Washington’s strict sanctions will potentially prevent Colombia, a key regional U.S. ally, from successfully importing natural gas from Venezuela. Those measures essentially block U.S. companies and persons from conducting transactions and working with the Maduro regime as well as national oil company PDVSA. It is the potential impact of Washington’s sanctions, which can cripple a business’s access to financial markets and operations, that is a pivotal deterrent for foreign companies considering operating in Venezuela or conducting transactions with the Maduro regime. The U.S. has sanctioned foreign entities for facilitating the sale of crude oil PDVSA’s crude oil. For these reasons, along with rising concerns over diminished energy security, that Trinidad and Tobago sought a license from the U.S. Treasury, which was granted in January 2023, to develop a Venezuelan gas field. It is difficult to see how the Petro administration can receive and pay for Venezuelan gas imports without falling afoul of U.S. sanctions.

Then there are the issues relating to the appalling state of the PDVSA owned Antonio Ricaurte pipeline. Since falling into disuse in 2015 the pipeline’s condition has deteriorated so badly that it is currently inoperable. Economist Mauricio Cárdenas who was Finance Minister for President Juan Manuel Santos, who secured the peace deal with the Revolutionary Armed Forces of Colombia (FARC – Spanish initials), warned that the deal is riddled with obstacles. He was quoted in Venezuelan industry journal Petroguia as stating:


"The problem now is that the pipeline has deteriorated because it has not been used for many years, equipment, valves and segments of the pipeline have been stolen and that is why the first thing to do is recover the pipeline, but that costs hundreds of millions of dollars,"

U.S. sanctions prevent Venezuela’s national oil company and Caracas from accessing international capital markets while discouraging foreign energy companies from doing business in Venezuela. For those reasons PDVSA will struggle to obtain the required skilled labor, parts and funding to bring the Antonio Ricaurte pipeline back online which is the primary prerequisite for shipping natural gas to Colombia.
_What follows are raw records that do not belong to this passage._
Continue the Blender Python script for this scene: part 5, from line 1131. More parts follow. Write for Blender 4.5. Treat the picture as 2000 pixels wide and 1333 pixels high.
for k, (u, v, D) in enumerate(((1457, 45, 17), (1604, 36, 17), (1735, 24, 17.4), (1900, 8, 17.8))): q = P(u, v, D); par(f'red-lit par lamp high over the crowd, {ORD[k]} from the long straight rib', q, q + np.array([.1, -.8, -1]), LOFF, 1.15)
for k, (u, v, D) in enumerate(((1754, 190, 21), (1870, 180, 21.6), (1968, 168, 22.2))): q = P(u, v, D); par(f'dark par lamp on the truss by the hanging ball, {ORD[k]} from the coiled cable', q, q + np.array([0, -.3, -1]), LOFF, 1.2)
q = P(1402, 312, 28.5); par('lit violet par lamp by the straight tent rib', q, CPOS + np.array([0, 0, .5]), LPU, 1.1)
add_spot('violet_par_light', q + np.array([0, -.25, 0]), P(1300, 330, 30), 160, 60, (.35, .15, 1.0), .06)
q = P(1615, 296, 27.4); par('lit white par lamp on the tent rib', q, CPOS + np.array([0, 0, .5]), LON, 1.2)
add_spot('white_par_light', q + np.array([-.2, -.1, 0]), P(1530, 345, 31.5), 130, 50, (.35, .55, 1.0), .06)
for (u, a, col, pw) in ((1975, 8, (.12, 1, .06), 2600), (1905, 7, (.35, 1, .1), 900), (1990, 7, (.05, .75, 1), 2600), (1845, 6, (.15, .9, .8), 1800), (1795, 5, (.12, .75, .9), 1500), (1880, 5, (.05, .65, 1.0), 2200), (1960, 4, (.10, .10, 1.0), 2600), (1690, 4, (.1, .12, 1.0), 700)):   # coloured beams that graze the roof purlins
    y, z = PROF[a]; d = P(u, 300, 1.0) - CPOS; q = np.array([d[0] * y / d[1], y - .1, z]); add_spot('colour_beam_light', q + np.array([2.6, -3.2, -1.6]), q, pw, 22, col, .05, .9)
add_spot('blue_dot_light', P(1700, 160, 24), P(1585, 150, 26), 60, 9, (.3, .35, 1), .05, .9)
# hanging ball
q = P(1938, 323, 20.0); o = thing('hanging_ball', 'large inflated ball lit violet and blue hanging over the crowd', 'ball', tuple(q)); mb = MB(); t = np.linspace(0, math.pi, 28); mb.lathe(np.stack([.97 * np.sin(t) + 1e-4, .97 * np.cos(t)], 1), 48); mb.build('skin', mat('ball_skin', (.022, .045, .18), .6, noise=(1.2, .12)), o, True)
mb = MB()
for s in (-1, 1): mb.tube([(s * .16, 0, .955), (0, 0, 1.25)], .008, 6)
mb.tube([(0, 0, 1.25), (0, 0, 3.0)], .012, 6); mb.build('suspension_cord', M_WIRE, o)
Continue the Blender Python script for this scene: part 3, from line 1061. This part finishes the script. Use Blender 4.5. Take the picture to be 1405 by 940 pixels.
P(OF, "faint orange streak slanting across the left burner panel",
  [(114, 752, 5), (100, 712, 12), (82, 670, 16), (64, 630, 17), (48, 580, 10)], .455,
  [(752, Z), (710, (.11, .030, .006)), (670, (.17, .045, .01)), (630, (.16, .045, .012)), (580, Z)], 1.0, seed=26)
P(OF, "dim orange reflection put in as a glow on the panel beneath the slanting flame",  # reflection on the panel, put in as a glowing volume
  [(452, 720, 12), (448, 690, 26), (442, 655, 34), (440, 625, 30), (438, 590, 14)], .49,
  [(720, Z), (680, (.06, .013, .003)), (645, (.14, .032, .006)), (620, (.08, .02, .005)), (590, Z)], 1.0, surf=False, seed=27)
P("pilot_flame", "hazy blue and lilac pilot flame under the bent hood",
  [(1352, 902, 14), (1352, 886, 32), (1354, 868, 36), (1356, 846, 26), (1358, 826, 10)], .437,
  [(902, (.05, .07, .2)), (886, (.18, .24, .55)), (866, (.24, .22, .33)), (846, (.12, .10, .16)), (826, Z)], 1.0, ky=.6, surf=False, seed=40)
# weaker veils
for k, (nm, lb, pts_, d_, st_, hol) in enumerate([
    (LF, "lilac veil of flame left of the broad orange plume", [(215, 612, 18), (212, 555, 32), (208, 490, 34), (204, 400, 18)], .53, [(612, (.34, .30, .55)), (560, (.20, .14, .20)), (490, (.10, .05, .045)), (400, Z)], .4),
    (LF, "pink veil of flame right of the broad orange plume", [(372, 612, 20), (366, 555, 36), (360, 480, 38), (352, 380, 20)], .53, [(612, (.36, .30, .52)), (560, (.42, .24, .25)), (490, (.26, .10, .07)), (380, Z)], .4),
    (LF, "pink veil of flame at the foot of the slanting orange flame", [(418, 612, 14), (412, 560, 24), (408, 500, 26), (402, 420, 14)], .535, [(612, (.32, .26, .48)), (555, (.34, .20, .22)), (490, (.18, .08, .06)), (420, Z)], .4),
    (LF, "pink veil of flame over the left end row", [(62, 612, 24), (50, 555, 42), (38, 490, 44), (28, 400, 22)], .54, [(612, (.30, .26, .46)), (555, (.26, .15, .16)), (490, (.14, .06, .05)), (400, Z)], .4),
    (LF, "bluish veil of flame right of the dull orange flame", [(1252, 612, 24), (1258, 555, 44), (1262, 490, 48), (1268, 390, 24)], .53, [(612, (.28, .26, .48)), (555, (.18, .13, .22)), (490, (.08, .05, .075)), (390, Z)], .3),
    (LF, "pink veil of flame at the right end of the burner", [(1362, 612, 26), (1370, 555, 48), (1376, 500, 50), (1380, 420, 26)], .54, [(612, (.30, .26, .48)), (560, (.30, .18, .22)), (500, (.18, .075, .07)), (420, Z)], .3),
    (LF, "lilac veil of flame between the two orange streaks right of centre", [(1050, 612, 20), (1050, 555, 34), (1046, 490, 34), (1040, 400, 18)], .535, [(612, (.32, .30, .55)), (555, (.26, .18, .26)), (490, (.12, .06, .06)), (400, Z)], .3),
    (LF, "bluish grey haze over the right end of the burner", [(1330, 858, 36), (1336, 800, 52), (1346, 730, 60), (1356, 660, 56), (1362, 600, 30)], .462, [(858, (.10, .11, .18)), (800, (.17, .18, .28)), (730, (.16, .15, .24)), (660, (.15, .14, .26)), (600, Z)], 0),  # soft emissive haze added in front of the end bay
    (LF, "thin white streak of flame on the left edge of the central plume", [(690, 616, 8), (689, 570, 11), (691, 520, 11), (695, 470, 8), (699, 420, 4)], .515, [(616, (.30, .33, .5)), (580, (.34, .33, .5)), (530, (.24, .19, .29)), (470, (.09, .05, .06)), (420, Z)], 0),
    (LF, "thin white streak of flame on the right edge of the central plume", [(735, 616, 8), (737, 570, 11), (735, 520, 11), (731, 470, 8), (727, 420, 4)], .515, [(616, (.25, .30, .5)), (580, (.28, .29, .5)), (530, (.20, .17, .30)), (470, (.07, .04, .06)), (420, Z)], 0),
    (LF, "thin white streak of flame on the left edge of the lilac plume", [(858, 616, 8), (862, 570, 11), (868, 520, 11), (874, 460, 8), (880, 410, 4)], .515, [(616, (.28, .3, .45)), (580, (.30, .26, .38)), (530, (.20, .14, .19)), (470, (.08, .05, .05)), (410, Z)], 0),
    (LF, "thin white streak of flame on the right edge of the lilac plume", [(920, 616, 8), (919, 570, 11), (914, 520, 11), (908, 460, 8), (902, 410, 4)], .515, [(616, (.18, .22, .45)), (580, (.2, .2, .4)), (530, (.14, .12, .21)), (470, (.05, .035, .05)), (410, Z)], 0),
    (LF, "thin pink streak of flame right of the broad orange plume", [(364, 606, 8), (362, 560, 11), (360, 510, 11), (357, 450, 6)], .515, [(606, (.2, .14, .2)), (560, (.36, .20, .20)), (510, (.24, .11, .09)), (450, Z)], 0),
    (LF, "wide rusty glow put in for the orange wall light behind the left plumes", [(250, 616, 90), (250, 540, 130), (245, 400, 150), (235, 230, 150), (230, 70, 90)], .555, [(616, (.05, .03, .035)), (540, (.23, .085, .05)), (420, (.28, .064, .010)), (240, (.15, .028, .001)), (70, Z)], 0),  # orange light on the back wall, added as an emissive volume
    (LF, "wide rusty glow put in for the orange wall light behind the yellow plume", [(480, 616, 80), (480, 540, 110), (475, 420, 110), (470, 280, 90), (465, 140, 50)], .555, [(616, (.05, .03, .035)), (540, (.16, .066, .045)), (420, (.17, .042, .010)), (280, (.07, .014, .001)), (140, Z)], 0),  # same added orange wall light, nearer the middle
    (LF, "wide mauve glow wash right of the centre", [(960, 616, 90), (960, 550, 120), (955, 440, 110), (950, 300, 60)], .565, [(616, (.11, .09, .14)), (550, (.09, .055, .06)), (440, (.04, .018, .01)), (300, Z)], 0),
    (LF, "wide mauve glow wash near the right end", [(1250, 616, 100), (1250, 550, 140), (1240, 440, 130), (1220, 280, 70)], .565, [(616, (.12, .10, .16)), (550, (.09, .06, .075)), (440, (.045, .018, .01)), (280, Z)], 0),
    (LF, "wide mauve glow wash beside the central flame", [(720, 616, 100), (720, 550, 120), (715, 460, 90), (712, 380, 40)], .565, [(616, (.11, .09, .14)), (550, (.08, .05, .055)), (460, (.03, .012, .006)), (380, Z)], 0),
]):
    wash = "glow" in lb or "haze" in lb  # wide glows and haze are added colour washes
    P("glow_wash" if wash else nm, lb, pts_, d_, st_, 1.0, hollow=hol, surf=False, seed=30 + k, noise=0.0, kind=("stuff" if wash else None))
Aside from these fundamental barriers to importing Venezuelan natural gas into Colombia, there are further concerns relating to the cost. Ecopetrol President Felipe Bayon asserted the cost of (Spanish) Venezuelan gas for consumers could be five times higher than domestically sourced natural gas. When that is considered in conjunction with the political unreliability of the Maduro regime and U.S. sanctions on Venezuela it is difficult to see any agreement to import Venezuelan natural gas being successfully executed. This means the agreement appears to be a political ploy aimed at cementing newly re-established diplomatic relations with Caracas rather than a genuine attempt to guarantee Colombia’s energy security and ward off a crisis.